→ **AIM**:
Reproduce the listing below without any change.

#### DATA SHOWN ####

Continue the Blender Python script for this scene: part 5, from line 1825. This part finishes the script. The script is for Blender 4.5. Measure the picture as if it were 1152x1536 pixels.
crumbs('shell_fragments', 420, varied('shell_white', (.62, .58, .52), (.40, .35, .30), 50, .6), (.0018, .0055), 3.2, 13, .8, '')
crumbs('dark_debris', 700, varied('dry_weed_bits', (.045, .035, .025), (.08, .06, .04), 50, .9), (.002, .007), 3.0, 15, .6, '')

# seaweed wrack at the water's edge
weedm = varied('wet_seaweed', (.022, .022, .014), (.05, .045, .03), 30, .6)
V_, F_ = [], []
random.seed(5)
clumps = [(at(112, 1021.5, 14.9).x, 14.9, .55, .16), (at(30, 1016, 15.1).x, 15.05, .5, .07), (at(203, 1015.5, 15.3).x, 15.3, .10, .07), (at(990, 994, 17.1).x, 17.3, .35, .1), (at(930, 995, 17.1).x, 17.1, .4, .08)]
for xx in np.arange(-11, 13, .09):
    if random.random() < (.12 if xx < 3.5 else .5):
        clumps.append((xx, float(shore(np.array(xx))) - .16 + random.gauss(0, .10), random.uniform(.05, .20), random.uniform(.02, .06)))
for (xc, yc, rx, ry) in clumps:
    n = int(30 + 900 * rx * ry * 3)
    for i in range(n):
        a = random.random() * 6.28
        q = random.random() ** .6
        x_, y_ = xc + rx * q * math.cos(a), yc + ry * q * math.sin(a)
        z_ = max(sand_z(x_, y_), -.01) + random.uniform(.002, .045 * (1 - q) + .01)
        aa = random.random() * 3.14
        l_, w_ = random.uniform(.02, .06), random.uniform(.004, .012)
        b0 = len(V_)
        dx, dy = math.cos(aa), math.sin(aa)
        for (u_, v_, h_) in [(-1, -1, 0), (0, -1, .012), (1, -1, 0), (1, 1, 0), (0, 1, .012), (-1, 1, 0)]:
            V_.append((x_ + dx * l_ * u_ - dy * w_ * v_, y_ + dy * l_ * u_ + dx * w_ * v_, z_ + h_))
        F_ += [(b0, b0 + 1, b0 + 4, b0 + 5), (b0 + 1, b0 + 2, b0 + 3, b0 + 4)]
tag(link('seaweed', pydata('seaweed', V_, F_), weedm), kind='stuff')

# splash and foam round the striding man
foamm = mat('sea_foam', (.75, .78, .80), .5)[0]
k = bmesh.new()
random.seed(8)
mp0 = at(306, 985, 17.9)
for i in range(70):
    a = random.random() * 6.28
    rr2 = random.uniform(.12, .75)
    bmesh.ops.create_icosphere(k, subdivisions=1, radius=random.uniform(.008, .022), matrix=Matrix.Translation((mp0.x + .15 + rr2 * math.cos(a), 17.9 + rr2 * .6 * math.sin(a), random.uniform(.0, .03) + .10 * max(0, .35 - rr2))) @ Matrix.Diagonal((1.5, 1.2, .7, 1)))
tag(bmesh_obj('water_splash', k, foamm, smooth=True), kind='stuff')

####

→ **RESPONSE TO THIS TASK**:
Continue the Blender Python script for this scene: part 5, from line 1825. This part finishes the script. The script is for Blender 4.5. Measure the picture as if it were 1152x1536 pixels.
crumbs('shell_fragments', 420, varied('shell_white', (.62, .58, .52), (.40, .35, .30), 50, .6), (.0018, .0055), 3.2, 13, .8, '')
crumbs('dark_debris', 700, varied('dry_weed_bits', (.045, .035, .025), (.08, .06, .04), 50, .9), (.002, .007), 3.0, 15, .6, '')

# seaweed wrack at the water's edge
weedm = varied('wet_seaweed', (.022, .022, .014), (.05, .045, .03), 30, .6)
V_, F_ = [], []
random.seed(5)
clumps = [(at(112, 1021.5, 14.9).x, 14.9, .55, .16), (at(30, 1016, 15.1).x, 15.05, .5, .07), (at(203, 1015.5, 15.3).x, 15.3, .10, .07), (at(990, 994, 17.1).x, 17.3, .35, .1), (at(930, 995, 17.1).x, 17.1, .4, .08)]
for xx in np.arange(-11, 13, .09):
    if random.random() < (.12 if xx < 3.5 else .5):
        clumps.append((xx, float(shore(np.array(xx))) - .16 + random.gauss(0, .10), random.uniform(.05, .20), random.uniform(.02, .06)))
for (xc, yc, rx, ry) in clumps:
    n = int(30 + 900 * rx * ry * 3)
    for i in range(n):
        a = random.random() * 6.28
        q = random.random() ** .6
        x_, y_ = xc + rx * q * math.cos(a), yc + ry * q * math.sin(a)
        z_ = max(sand_z(x_, y_), -.01) + random.uniform(.002, .045 * (1 - q) + .01)
        aa = random.random() * 3.14
        l_, w_ = random.uniform(.02, .06), random.uniform(.004, .012)
        b0 = len(V_)
        dx, dy = math.cos(aa), math.sin(aa)
        for (u_, v_, h_) in [(-1, -1, 0), (0, -1, .012), (1, -1, 0), (1, 1, 0), (0, 1, .012), (-1, 1, 0)]:
            V_.append((x_ + dx * l_ * u_ - dy * w_ * v_, y_ + dy * l_ * u_ + dx * w_ * v_, z_ + h_))
        F_ += [(b0, b0 + 1, b0 + 4, b0 + 5), (b0 + 1, b0 + 2, b0 + 3, b0 + 4)]
tag(link('seaweed', pydata('seaweed', V_, F_), weedm), kind='stuff')

# splash and foam round the striding man
foamm = mat('sea_foam', (.75, .78, .80), .5)[0]
k = bmesh.new()
random.seed(8)
mp0 = at(306, 985, 17.9)
for i in range(70):
    a = random.random() * 6.28
    rr2 = random.uniform(.12, .75)
    bmesh.ops.create_icosphere(k, subdivisions=1, radius=random.uniform(.008, .022), matrix=Matrix.Translation((mp0.x + .15 + rr2 * math.cos(a), 17.9 + rr2 * .6 * math.sin(a), random.uniform(.0, .03) + .10 * max(0, .35 - rr2))) @ Matrix.Diagonal((1.5, 1.2, .7, 1)))
tag(bmesh_obj('water_splash', k, foamm, smooth=True), kind='stuff')